Short exercise:
Gather the lines that hold the string "parts".

Given data:

+-------+

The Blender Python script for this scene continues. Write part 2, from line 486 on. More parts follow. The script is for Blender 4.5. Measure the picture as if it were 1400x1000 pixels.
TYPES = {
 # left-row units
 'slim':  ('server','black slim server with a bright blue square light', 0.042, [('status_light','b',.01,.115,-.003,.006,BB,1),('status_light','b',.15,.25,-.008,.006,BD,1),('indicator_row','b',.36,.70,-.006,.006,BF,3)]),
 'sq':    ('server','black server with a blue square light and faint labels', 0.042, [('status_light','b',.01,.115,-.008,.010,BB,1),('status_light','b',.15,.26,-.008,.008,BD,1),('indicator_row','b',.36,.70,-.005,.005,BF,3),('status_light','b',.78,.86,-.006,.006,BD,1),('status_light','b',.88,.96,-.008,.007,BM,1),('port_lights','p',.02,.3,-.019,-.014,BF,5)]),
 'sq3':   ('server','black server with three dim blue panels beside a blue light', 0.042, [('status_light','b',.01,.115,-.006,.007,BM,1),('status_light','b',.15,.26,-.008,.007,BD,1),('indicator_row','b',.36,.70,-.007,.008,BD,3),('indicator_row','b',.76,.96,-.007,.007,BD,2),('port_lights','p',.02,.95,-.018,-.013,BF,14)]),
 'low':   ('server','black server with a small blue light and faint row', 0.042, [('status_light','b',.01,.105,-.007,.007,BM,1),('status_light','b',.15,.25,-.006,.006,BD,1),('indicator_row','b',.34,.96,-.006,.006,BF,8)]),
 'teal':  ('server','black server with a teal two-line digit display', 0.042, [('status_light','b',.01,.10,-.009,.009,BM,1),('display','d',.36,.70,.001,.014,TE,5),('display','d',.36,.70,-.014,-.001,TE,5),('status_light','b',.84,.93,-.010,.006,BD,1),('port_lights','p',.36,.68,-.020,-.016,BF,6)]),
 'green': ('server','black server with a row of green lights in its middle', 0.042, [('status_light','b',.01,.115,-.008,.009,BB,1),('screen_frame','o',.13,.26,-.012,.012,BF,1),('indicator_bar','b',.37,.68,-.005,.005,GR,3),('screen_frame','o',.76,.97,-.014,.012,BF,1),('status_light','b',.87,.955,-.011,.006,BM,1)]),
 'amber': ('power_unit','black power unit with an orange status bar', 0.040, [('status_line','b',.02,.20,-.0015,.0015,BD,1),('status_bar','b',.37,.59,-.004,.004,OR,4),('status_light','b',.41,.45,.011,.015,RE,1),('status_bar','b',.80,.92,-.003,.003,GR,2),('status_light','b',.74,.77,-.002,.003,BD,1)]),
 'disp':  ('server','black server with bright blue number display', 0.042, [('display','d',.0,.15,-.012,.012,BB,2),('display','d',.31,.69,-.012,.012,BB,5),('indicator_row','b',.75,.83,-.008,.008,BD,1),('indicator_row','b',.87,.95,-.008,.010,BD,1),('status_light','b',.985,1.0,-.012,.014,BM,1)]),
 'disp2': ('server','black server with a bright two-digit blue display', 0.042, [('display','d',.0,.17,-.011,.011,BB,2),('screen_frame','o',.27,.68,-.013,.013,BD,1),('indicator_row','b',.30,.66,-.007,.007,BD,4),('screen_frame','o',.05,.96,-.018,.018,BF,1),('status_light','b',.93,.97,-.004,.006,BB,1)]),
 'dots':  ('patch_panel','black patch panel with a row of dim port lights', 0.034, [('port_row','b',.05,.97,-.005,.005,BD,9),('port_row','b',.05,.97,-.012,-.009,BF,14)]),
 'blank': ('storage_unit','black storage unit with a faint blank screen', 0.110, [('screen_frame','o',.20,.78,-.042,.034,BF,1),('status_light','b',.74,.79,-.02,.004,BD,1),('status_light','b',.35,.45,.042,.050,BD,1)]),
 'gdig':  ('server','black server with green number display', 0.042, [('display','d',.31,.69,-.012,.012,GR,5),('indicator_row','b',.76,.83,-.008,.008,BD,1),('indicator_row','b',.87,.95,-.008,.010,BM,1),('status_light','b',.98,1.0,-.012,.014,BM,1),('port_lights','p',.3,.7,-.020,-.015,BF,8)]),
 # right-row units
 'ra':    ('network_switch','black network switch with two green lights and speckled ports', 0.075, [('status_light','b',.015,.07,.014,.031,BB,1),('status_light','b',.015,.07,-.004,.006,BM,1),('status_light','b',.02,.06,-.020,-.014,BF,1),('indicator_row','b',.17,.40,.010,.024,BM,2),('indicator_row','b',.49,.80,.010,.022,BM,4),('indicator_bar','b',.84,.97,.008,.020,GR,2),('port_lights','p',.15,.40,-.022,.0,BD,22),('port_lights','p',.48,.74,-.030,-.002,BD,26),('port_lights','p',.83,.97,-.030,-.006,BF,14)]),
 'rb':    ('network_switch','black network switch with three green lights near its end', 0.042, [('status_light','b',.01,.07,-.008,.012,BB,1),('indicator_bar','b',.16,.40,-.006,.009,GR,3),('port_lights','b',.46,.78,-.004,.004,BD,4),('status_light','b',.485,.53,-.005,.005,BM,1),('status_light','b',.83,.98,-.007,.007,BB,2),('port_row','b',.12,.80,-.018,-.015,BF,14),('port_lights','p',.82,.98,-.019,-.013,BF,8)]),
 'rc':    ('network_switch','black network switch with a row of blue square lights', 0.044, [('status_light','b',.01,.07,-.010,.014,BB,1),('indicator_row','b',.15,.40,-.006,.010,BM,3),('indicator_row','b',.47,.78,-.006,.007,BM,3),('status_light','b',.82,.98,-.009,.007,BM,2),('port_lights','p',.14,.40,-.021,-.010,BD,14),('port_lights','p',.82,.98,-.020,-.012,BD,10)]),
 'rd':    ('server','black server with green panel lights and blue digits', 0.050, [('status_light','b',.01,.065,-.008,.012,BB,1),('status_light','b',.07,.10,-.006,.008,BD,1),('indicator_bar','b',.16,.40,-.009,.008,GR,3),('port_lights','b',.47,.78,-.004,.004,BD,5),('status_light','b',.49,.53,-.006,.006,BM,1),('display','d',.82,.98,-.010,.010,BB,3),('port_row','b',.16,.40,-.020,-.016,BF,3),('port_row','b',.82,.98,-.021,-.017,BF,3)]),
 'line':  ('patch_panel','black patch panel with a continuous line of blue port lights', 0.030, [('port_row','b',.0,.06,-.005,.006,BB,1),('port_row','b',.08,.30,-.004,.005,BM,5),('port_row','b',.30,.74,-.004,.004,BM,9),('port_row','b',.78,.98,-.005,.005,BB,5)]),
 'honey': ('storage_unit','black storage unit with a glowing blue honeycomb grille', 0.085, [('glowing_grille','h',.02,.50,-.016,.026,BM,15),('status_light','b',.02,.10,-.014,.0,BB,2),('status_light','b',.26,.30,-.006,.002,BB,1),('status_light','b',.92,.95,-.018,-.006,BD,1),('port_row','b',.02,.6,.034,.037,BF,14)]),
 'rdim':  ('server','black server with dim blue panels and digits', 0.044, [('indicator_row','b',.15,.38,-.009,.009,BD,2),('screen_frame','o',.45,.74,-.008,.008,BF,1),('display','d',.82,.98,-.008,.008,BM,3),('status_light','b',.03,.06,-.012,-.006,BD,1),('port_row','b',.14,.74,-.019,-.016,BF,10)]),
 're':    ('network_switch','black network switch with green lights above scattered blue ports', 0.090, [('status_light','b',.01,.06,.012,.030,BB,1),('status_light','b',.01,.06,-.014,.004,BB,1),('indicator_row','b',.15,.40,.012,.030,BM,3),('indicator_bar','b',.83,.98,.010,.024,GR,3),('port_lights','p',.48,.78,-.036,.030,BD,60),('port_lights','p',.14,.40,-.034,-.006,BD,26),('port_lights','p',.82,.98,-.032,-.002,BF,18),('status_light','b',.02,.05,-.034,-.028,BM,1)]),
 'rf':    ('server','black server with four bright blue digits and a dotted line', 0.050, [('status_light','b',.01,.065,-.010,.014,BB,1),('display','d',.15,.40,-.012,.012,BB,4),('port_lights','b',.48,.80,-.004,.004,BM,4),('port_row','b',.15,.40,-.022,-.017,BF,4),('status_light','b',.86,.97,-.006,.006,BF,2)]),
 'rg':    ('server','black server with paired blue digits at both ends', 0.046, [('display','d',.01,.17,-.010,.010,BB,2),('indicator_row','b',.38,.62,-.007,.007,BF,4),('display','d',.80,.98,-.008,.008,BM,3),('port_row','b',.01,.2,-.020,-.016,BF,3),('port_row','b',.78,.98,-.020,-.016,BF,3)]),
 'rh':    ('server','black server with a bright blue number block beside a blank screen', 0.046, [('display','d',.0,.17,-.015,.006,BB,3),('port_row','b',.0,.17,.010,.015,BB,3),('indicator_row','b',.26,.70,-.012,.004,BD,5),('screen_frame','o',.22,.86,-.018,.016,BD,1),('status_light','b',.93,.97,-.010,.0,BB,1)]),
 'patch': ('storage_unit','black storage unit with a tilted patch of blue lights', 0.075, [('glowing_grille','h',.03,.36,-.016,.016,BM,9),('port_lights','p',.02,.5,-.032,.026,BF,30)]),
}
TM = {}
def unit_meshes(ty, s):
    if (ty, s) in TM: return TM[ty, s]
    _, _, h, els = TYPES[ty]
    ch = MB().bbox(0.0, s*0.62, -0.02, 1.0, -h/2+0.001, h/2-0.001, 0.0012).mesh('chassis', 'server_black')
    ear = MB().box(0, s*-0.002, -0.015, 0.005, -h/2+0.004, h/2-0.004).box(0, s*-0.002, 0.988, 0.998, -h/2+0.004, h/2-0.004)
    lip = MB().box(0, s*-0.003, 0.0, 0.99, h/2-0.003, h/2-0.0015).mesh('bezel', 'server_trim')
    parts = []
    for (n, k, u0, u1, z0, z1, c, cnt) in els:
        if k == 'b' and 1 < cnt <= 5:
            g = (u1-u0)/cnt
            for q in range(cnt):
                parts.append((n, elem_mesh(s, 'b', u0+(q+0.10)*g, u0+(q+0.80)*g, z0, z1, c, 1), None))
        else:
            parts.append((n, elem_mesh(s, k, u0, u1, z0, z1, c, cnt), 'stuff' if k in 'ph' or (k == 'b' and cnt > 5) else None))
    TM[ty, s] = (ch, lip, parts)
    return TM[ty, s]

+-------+

Answer for the task:
The Blender Python script for this scene continues. Write part 2, from line 486 on. More parts follow. The script is for Blender 4.5. Measure the picture as if it were 1400x1000 pixels.
    parts = []
                parts.append((n, elem_mesh(s, 'b', u0+(q+0.10)*g, u0+(q+0.80)*g, z0, z1, c, 1), None))
            parts.append((n, elem_mesh(s, k, u0, u1, z0, z1, c, cnt), 'stuff' if k in 'ph' or (k == 'b' and cnt > 5) else None))
    TM[ty, s] = (ch, lip, parts)